### Raw data
»»

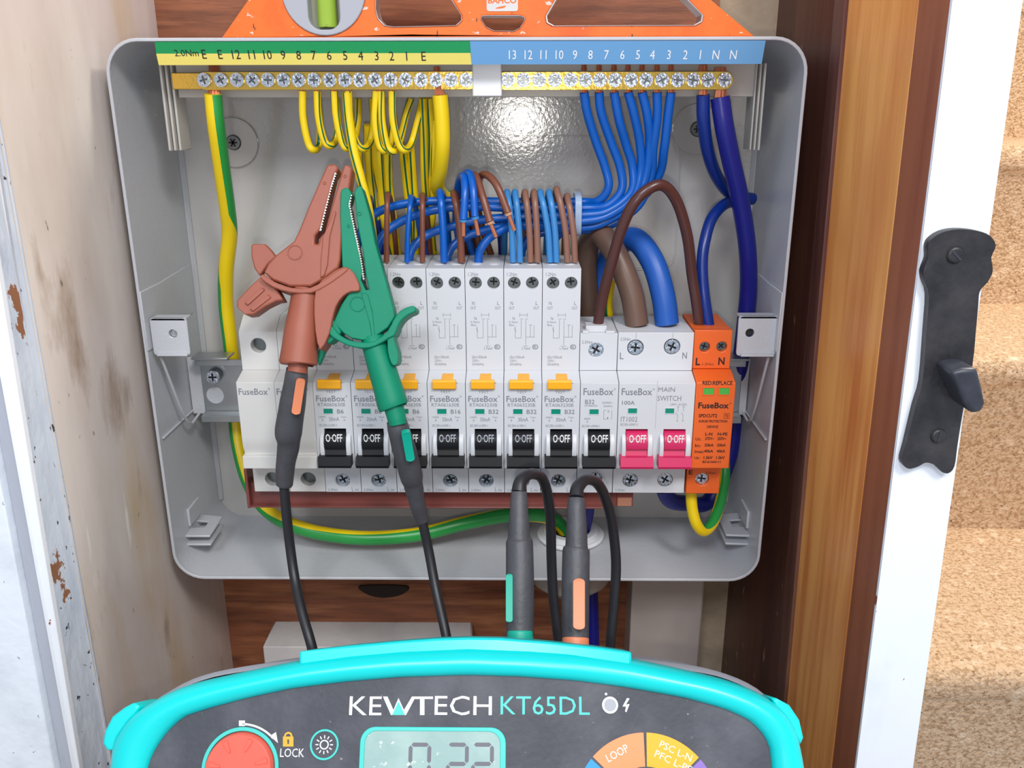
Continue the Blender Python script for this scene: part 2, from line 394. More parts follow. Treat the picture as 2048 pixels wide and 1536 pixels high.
w0 = span(1905, 1712, -110); w1 = span(2046, 1826, -110)
strip('trim_5', [[p + Vector((6, 12, 0)) for p in w0], [p + Vector((.1, .8, 0)) for p in w0], w0, w1, [p + Vector((0, .8, 0)) for p in w1], [p + Vector((-3, 12, 0)) for p in w1]], m_wpaint, (0, 1, 0), 'white gloss painted door frame carrying the black latch')
# left-hand door frame
l0 = [Vector((-156.6, -79, z)) for z in (-262, 210)]
b1 = span(-85, 166, -92); b2 = span(-130, 150, -95); b3 = span(-165, 121, -92); b4 = span(-400, -200, -92)
strip('trim_6', [l0, [Vector((-158.6, -82, z)) for z in (-262, 210)], b1], m_bpaint, (-6, 20, 0), 'chipped blue-grey painted door frame on the left')
strip('trim_7', [b1, [p + Vector((0, -2.2, 0)) for p in b1], [p + Vector((0, -2.2, 0)) for p in b2], b2], m_wpaint, (0, 10, 0), 'white painted bead of the left door frame')
strip('trim_8', [b2, b3], m_gpaint, (0, 10, 0), 'grey gloss painted groove of the left door frame')
strip('trim_9', [b3, [p + Vector((-1, -3, 0)) for p in b3], [p + Vector((0, -3, 0)) for p in b4]], m_wall, (0, 14, 0), 'white painted boarding left of the cupboard')
# solid dark strip added in place of the dark gap at the back right
tag(MB().box(128.6, 134, 70, 78.8, -262, -150).build('dark_gap_strip', m_mahog, None, 0.5), 'thin dark strip filling the gap right of the white trunking', 'batten')

# carpeted staircase beyond the door frame
st = thing('staircase', 'sand coloured carpeted staircase seen right of the white door frame', 'stairs', (700, 200, -262))
L = [(1085, 56), (845, 256), (605, 456)]
tops = [(-398 + 1085, 105 - 50), (-398 + 845, 105 - 248), (-398 + 605, 105 - 448)]
for k in range(-2, 3):
    yf = tops[0][0] - 240 * k; zt = tops[0][1] - 196 * k
    prof = [(yf + 262, zt), (yf + 6, zt)]
    for i in range(1, 8):
        a = math.pi * i / 8; prof.append((yf + 6 - 9 * math.sin(a), zt - 16 + 16 * math.cos(a)))
    prof += [(yf + 4, zt - 34), (yf + 9, zt - 196), (yf + 262, zt - 196)]
    prof = [(y - 200, z + 262) for y, z in prof]
    MB().prof(prof, -460, 700).build('step', m_carpet, st)
struct(MB().box(235, 240, 120, 1500, -900, 900).build('wall_hall_side', m_hallw))
struct(MB().box(235, 1500, 1500, 1510, -900, 1200).build('wall_hall', m_hallw), 'sandy wall beyond the stairs')

# ------------------------------------------------------------------ enclosure
W2, ZT, ZB, D = 152.0, 131.95, -131.95, 70.5
enc = thing('consumer_unit_enclosure', 'white powder coated metal enclosure with its cover off on the pine board', 'enclosure', (0, 70, 0))
def E(mb, name, mats, bevel=0, **k): return mb.build(name, mats, enc, bevel, loc=(0, -70, 0), **k)
outer = rrect(-W2, W2, ZB, ZT, 15, 8); inner = rrect(-W2 + 1.2, W2 - 1.2, ZB + 1.2, ZT - 1.2, 13.8, 8)
E(MB().plate(outer, [inner], None, 0, D + 3), 'side_wall', m_box, 0.4)
ledge_o = rrect(-W2 + .05, W2 - .05, ZB + .05, ZT - .05, 15, 8); ledge_i = rrect(-W2 + 1.5, W2 - 1.5, ZB + 1.5, ZT - 1.5, 13.6, 8)
E(MB().plate(ledge_o, [ledge_i], None, -0.7, 1.0), 'rim', m_box, 0.3)
E(MB().box(-W2 + 1, W2 - 1, D, D + 3, ZB + 1, ZT - 1), 'back_panel', m_back)
# pressed knock-outs in the back panel
ko = UN(972, 270, D); k2 = UN(1350, 540, D)
rr = rrect(ko.x, k2.x, k2.z, ko.z, 9, 7); rri = rrect(ko.x + .5, k2.x - .5, k2.z + .5, ko.z - .5, 8.6, 7)
E(MB().plate(rr, [rri], None, D - .45, D + .5), 'knockout', m_back, 0.15)
rri2 = rrect(ko.x + 1.0, k2.x - 1.0, k2.z + 1.0, ko.z - 1.0, 8.2, 7)
E(MB().plate(rri2, [], None, D - .3, D + .5), 'knockout', m_back, 0.1)
# corner fillets where side walls meet the back, and the side doublers
for s in (-1, 1):
    x = s * (W2 - 1.2)
    pr = [(x, 67), (x, 70.4), (x - s * 2.2, 70.4)]
    E(MB().plate(pr, [], lambda u, v, d: (u, v, d), ZB + 12, ZT - 12), 'corner_fillet', m_box, 0.6)
    # overlapping side lug pressed at mid height
    E(MB().plate([(-0.9, 21), (22, 21), (64, 23), (66, 19), (60, -3), (22, -8), (-0.9, -8)], [], lambda u, v, d: (d, u, v), x, x - s * 0.9), 'side_doubler', m_box, 0.4)
    E(MB().box(min(x, x - s * 1.1), max(x, x - s * 1.1), 3, 62, -54.6, -53.6), 'side_crease', m_box, 0.3)
    # cover fixing bracket with screw hole
    if s < 0: ax0, ax1, zt, zb = UN(300, 640, 4).x, UN(374, 640, 4).x, UN(340, 636, 4).z, UN(340, 710, 4).z
    else: ax0, ax1, zt, zb = UN(1477, 640, 4).x, UN(1556, 640, 4).x, UN(1510, 632, 4).z, UN(1510, 711, 4).z
    hc = ((ax0 + ax1) / 2 + (1.6 if s < 0 else -3.6), (zt + zb) / 2 + 1.6)
    mb = MB().plate(rrect(ax0, ax1, zb, zt, 1.6, 3), [circ(hc[0], hc[1], 2.1, 18)], None, 3.2, 4.6)
    mb.box(ax0 + .6, ax1 - .6, 3.2, 11, zt - 1.2, zt); mb.box(ax0 + 2, ax1 - 1, 1.6, 3.4, zb, zb + 1.2)
    br = E(mb, 'fixing_bracket', m_box, 0.35)
    MB().cyl((hc[0], 9, hc[1]), (0, -1, 0), 1.9, 1.9, 4, 14).build('speed_nut', m_zinc if s < 0 else m_dark, br)
    # gusset wire under the bracket
    if s < 0: q = [UN(322, 714, 5), UN(374, 842, 24), UN(398, 828, 40)]
    else: q = [UN(1537, 714, 5), UN(1503, 838, 24), UN(1486, 826, 40)]
    E(MB().tube(q, 0.7, 8, 3), 'bracket_gusset', m_box)
    # bottom corner brackets: folded tabs with a slot
    if s < 0: P = [UZ(362, 1075, -116), UZ(420, 1075, -116), UZ(446, 1036, -116), UZ(385, 1031, -116)]
    else: P = [UZ(1508, 1075, -116), UZ(1452, 1073, -116), UZ(1434, 1032, -116), UZ(1490, 1028, -116)]
    pl = [(p.x, p.y) for p in P]; cx = sum(p[0] for p in pl) / 4; cy = sum(p[1] for p in pl) / 4
    sl = [(cx + (p[0] - cx) * .42 - s * -1.0, cy + (p[1] - cy) * .32 + 1) for p in pl]
    mb = MB().plate(pl, [sl], lambda u, v, d: (u, v, d), -116, -114.8)
    mb.plate(pl, [], lambda u, v, d: (u, v, d), -121, -119.8)
    xw = max(p[0] for p in pl) if s > 0 else min(p[0] for p in pl)
    mb.box(min(xw, xw - s * 1.2), max(xw, xw - s * 1.2), min(p[1] for p in pl), min(p[1] for p in pl) + 14, -121, -114.8)
    mb.box(min(x, x - s * 1.5), max(x, x - s * 1.5), 20, 36, -112, -102)
    E(mb, 'corner_bracket', m_box, 0.35)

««

### What to do
Make an exact reproduction of the listing above, without any pictures.

### Answer
Continue the Blender Python script for this scene: part 2, from line 394. More parts follow. Treat the picture as 2048 pixels wide and 1536 pixels high.
w0 = span(1905, 1712, -110); w1 = span(2046, 1826, -110)
strip('trim_5', [[p + Vector((6, 12, 0)) for p in w0], [p + Vector((.1, .8, 0)) for p in w0], w0, w1, [p + Vector((0, .8, 0)) for p in w1], [p + Vector((-3, 12, 0)) for p in w1]], m_wpaint, (0, 1, 0), 'white gloss painted door frame carrying the black latch')
# left-hand door frame
l0 = [Vector((-156.6, -79, z)) for z in (-262, 210)]
b1 = span(-85, 166, -92); b2 = span(-130, 150, -95); b3 = span(-165, 121, -92); b4 = span(-400, -200, -92)
strip('trim_6', [l0, [Vector((-158.6, -82, z)) for z in (-262, 210)], b1], m_bpaint, (-6, 20, 0), 'chipped blue-grey painted door frame on the left')
strip('trim_7', [b1, [p + Vector((0, -2.2, 0)) for p in b1], [p + Vector((0, -2.2, 0)) for p in b2], b2], m_wpaint, (0, 10, 0), 'white painted bead of the left door frame')
strip('trim_8', [b2, b3], m_gpaint, (0, 10, 0), 'grey gloss painted groove of the left door frame')
strip('trim_9', [b3, [p + Vector((-1, -3, 0)) for p in b3], [p + Vector((0, -3, 0)) for p in b4]], m_wall, (0, 14, 0), 'white painted boarding left of the cupboard')
# solid dark strip added in place of the dark gap at the back right
tag(MB().box(128.6, 134, 70, 78.8, -262, -150).build('dark_gap_strip', m_mahog, None, 0.5), 'thin dark strip filling the gap right of the white trunking', 'batten')

# carpeted staircase beyond the door frame
st = thing('staircase', 'sand coloured carpeted staircase seen right of the white door frame', 'stairs', (700, 200, -262))
L = [(1085, 56), (845, 256), (605, 456)]
tops = [(-398 + 1085, 105 - 50), (-398 + 845, 105 - 248), (-398 + 605, 105 - 448)]
for k in range(-2, 3):
    yf = tops[0][0] - 240 * k; zt = tops[0][1] - 196 * k
    prof = [(yf + 262, zt), (yf + 6, zt)]
    for i in range(1, 8):
        a = math.pi * i / 8; prof.append((yf + 6 - 9 * math.sin(a), zt - 16 + 16 * math.cos(a)))
    prof += [(yf + 4, zt - 34), (yf + 9, zt - 196), (yf + 262, zt - 196)]
    prof = [(y - 200, z + 262) for y, z in prof]
    MB().prof(prof, -460, 700).build('step', m_carpet, st)
struct(MB().box(235, 240, 120, 1500, -900, 900).build('wall_hall_side', m_hallw))
struct(MB().box(235, 1500, 1500, 1510, -900, 1200).build('wall_hall', m_hallw), 'sandy wall beyond the stairs')

# ------------------------------------------------------------------ enclosure
W2, ZT, ZB, D = 152.0, 131.95, -131.95, 70.5
enc = thing('consumer_unit_enclosure', 'white powder coated metal enclosure with its cover off on the pine board', 'enclosure', (0, 70, 0))
def E(mb, name, mats, bevel=0, **k): return mb.build(name, mats, enc, bevel, loc=(0, -70, 0), **k)
outer = rrect(-W2, W2, ZB, ZT, 15, 8); inner = rrect(-W2 + 1.2, W2 - 1.2, ZB + 1.2, ZT - 1.2, 13.8, 8)
E(MB().plate(outer, [inner], None, 0, D + 3), 'side_wall', m_box, 0.4)
ledge_o = rrect(-W2 + .05, W2 - .05, ZB + .05, ZT - .05, 15, 8); ledge_i = rrect(-W2 + 1.5, W2 - 1.5, ZB + 1.5, ZT - 1.5, 13.6, 8)
E(MB().plate(ledge_o, [ledge_i], None, -0.7, 1.0), 'rim', m_box, 0.3)
E(MB().box(-W2 + 1, W2 - 1, D, D + 3, ZB + 1, ZT - 1), 'back_panel', m_back)
# pressed knock-outs in the back panel
ko = UN(972, 270, D); k2 = UN(1350, 540, D)
rr = rrect(ko.x, k2.x, k2.z, ko.z, 9, 7); rri = rrect(ko.x + .5, k2.x - .5, k2.z + .5, ko.z - .5, 8.6, 7)
E(MB().plate(rr, [rri], None, D - .45, D + .5), 'knockout', m_back, 0.15)
rri2 = rrect(ko.x + 1.0, k2.x - 1.0, k2.z + 1.0, ko.z - 1.0, 8.2, 7)
E(MB().plate(rri2, [], None, D - .3, D + .5), 'knockout', m_back, 0.1)
# corner fillets where side walls meet the back, and the side doublers
for s in (-1, 1):
    x = s * (W2 - 1.2)
    pr = [(x, 67), (x, 70.4), (x - s * 2.2, 70.4)]
    E(MB().plate(pr, [], lambda u, v, d: (u, v, d), ZB + 12, ZT - 12), 'corner_fillet', m_box, 0.6)
    # overlapping side lug pressed at mid height
    E(MB().plate([(-0.9, 21), (22, 21), (64, 23), (66, 19), (60, -3), (22, -8), (-0.9, -8)], [], lambda u, v, d: (d, u, v), x, x - s * 0.9), 'side_doubler', m_box, 0.4)
    E(MB().box(min(x, x - s * 1.1), max(x, x - s * 1.1), 3, 62, -54.6, -53.6), 'side_crease', m_box, 0.3)
    # cover fixing bracket with screw hole
    if s < 0: ax0, ax1, zt, zb = UN(300, 640, 4).x, UN(374, 640, 4).x, UN(340, 636, 4).z, UN(340, 710, 4).z
    else: ax0, ax1, zt, zb = UN(1477, 640, 4).x, UN(1556, 640, 4).x, UN(1510, 632, 4).z, UN(1510, 711, 4).z
    hc = ((ax0 + ax1) / 2 + (1.6 if s < 0 else -3.6), (zt + zb) / 2 + 1.6)
    mb = MB().plate(rrect(ax0, ax1, zb, zt, 1.6, 3), [circ(hc[0], hc[1], 2.1, 18)], None, 3.2, 4.6)
    mb.box(ax0 + .6, ax1 - .6, 3.2, 11, zt - 1.2, zt); mb.box(ax0 + 2, ax1 - 1, 1.6, 3.4, zb, zb + 1.2)
    br = E(mb, 'fixing_bracket', m_box, 0.35)
    MB().cyl((hc[0], 9, hc[1]), (0, -1, 0), 1.9, 1.9, 4, 14).build('speed_nut', m_zinc if s < 0 else m_dark, br)
    # gusset wire under the bracket
    if s < 0: q = [UN(322, 714, 5), UN(374, 842, 24), UN(398, 828, 40)]
    else: q = [UN(1537, 714, 5), UN(1503, 838, 24), UN(1486, 826, 40)]
    E(MB().tube(q, 0.7, 8, 3), 'bracket_gusset', m_box)
    # bottom corner brackets: folded tabs with a slot
    if s < 0: P = [UZ(362, 1075, -116), UZ(420, 1075, -116), UZ(446, 1036, -116), UZ(385, 1031, -116)]
    else: P = [UZ(1508, 1075, -116), UZ(1452, 1073, -116), UZ(1434, 1032, -116), UZ(1490, 1028, -116)]
    pl = [(p.x, p.y) for p in P]; cx = sum(p[0] for p in pl) / 4; cy = sum(p[1] for p in pl) / 4
    sl = [(cx + (p[0] - cx) * .42 - s * -1.0, cy + (p[1] - cy) * .32 + 1) for p in pl]
    mb = MB().plate(pl, [sl], lambda u, v, d: (u, v, d), -116, -114.8)
    mb.plate(pl, [], lambda u, v, d: (u, v, d), -121, -119.8)
    xw = max(p[0] for p in pl) if s > 0 else min(p[0] for p in pl)
    mb.box(min(xw, xw - s * 1.2), max(xw, xw - s * 1.2), min(p[1] for p in pl), min(p[1] for p in pl) + 14, -121, -114.8)
    mb.box(min(x, x - s * 1.5), max(x, x - s * 1.5), 20, 36, -112, -102)
    E(mb, 'corner_bracket', m_box, 0.35)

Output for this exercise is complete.